### [INSTRUCTION]
Please output exactly the lines of the material from the first through the line containing "from mathutils.bvhtree import BVHTree", and nothing more.

### [SOURCE EXCERPT]
[start]

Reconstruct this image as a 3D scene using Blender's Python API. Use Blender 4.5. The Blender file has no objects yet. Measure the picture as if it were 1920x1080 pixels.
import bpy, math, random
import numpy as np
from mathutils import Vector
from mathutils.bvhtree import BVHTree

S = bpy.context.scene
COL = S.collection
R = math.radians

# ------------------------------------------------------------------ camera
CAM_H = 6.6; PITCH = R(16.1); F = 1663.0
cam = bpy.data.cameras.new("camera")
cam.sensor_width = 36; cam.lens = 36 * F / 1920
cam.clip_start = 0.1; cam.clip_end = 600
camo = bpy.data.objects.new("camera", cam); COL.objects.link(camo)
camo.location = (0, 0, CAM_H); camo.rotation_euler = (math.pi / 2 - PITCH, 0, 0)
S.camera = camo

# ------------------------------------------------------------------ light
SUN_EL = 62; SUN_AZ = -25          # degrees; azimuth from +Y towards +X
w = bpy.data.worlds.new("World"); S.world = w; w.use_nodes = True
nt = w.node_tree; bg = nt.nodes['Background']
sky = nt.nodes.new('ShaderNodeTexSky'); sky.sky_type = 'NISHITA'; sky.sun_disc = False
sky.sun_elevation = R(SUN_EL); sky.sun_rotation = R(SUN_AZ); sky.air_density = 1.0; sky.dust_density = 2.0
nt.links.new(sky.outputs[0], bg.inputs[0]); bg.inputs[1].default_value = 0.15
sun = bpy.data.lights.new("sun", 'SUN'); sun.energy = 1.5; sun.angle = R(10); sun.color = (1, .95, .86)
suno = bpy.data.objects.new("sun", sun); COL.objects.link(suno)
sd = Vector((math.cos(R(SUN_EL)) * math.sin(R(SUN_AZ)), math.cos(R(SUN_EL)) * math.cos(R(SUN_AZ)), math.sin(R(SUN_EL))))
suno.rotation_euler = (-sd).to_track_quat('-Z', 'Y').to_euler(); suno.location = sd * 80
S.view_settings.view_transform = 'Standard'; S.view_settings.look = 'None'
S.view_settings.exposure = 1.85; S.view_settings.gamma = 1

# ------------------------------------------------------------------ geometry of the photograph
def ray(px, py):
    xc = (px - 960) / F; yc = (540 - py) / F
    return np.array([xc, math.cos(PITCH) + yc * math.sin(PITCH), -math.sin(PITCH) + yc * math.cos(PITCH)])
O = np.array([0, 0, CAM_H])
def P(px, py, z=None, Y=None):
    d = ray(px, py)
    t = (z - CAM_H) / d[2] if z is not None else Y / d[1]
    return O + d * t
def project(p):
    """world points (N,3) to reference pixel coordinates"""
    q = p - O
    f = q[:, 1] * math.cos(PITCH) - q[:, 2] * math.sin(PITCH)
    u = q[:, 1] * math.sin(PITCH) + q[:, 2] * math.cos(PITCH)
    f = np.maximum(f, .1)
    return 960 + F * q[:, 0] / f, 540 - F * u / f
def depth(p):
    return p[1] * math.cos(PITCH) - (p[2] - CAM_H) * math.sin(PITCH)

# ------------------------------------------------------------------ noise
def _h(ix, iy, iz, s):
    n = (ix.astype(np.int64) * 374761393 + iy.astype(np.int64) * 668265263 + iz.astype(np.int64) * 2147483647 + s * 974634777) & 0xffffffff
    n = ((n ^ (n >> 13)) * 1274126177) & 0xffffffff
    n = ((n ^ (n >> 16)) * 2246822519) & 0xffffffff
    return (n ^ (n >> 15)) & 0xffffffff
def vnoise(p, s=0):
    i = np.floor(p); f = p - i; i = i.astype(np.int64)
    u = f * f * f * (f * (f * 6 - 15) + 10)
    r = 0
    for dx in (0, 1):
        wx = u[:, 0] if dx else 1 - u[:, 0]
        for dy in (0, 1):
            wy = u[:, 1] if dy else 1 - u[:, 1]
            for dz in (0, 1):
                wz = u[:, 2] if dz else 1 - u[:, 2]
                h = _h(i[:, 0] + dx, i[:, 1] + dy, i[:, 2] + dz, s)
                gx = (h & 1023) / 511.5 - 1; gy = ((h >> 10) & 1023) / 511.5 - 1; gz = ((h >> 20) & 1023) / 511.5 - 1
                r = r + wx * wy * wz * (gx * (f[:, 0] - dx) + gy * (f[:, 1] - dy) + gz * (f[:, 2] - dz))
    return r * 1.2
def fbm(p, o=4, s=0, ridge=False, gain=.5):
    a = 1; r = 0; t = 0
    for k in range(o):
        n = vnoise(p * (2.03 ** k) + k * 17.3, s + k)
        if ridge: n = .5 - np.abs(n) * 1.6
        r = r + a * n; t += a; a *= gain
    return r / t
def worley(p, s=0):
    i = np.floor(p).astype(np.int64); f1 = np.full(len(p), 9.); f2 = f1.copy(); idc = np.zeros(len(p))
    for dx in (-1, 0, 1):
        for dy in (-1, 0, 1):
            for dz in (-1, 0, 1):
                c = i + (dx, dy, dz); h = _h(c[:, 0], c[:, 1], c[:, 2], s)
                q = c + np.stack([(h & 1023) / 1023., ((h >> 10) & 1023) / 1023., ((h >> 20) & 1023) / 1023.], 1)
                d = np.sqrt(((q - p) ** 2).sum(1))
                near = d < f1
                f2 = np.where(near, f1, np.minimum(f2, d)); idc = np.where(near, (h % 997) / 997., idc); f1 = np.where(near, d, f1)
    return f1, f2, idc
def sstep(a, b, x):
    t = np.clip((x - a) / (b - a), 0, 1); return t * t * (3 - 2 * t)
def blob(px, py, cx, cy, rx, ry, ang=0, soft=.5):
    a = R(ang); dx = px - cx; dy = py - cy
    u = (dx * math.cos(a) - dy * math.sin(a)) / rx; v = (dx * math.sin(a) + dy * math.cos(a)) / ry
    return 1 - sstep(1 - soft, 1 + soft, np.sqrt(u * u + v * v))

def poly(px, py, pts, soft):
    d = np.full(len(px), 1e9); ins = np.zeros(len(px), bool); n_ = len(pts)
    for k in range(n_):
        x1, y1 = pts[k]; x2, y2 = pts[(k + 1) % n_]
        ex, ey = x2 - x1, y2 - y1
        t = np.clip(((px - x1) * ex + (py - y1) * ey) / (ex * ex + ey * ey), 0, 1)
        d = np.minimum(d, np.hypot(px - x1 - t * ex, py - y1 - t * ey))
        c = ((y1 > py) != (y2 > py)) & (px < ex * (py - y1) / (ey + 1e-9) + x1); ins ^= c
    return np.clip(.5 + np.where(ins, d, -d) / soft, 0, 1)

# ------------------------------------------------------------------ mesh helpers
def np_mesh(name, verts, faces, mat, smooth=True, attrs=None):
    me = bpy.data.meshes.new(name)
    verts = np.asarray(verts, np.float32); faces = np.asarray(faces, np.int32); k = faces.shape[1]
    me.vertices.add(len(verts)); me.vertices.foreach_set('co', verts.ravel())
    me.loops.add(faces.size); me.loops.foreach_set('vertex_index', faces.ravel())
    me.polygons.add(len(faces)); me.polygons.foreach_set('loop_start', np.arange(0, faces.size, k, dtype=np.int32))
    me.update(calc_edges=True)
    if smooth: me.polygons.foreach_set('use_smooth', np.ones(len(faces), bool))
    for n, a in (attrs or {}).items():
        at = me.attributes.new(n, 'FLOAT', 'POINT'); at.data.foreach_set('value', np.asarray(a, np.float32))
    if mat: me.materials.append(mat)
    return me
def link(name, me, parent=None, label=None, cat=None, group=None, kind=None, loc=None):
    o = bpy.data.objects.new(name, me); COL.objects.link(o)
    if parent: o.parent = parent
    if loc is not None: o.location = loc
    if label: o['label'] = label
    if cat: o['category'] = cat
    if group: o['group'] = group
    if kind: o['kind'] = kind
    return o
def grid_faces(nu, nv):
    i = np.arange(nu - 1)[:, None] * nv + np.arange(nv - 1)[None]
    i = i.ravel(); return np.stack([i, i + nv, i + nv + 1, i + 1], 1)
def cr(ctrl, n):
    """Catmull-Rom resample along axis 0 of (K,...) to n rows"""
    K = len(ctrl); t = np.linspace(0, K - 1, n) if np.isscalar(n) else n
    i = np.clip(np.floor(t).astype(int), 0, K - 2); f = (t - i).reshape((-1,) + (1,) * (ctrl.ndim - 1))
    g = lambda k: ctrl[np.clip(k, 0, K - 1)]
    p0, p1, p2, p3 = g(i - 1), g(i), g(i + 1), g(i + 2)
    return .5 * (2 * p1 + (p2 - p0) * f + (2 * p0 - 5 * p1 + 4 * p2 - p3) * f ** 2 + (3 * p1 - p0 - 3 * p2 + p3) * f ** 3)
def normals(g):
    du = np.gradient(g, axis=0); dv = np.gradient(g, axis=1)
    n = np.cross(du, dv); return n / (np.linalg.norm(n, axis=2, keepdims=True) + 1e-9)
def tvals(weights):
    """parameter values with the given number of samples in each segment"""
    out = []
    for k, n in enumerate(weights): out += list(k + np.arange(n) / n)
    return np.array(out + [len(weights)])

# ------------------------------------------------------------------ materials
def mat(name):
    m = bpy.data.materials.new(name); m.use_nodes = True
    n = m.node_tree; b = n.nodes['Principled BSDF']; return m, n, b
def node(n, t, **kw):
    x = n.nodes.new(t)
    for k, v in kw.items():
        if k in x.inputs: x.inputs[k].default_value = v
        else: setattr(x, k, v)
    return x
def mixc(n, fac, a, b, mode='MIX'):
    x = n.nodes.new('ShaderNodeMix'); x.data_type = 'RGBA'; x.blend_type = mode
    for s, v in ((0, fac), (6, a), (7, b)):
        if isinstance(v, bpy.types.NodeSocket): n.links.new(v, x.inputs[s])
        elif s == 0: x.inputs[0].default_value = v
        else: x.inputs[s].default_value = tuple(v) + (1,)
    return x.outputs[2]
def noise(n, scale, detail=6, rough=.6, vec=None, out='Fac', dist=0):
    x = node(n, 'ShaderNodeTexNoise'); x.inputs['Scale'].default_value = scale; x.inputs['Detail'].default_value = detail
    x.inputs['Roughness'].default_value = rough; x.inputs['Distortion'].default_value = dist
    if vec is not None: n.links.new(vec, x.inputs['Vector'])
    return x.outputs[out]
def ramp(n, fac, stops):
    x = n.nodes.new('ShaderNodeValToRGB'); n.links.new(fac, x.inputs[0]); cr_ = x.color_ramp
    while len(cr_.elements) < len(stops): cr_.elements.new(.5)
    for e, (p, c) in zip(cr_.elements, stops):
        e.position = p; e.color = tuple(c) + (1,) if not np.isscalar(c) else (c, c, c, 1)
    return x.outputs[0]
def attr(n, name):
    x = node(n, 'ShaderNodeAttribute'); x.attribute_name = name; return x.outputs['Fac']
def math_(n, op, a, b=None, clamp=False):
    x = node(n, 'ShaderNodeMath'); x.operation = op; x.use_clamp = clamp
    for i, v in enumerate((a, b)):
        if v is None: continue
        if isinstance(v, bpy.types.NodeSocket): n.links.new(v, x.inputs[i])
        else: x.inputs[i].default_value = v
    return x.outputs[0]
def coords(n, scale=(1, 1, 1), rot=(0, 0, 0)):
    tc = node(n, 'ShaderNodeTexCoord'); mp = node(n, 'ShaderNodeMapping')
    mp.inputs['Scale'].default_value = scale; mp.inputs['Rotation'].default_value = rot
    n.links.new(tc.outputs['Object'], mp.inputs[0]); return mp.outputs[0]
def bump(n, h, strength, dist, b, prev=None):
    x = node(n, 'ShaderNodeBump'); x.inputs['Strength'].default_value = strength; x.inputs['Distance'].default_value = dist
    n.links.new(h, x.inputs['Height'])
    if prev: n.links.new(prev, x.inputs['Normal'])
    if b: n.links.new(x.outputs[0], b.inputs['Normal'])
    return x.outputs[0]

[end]

### [PROBLEM SOLUTION]
Reconstruct this image as a 3D scene using Blender's Python API. Use Blender 4.5. The Blender file has no objects yet. Measure the picture as if it were 1920x1080 pixels.
import bpy, math, random
import numpy as np
from mathutils import Vector
from mathutils.bvhtree import BVHTree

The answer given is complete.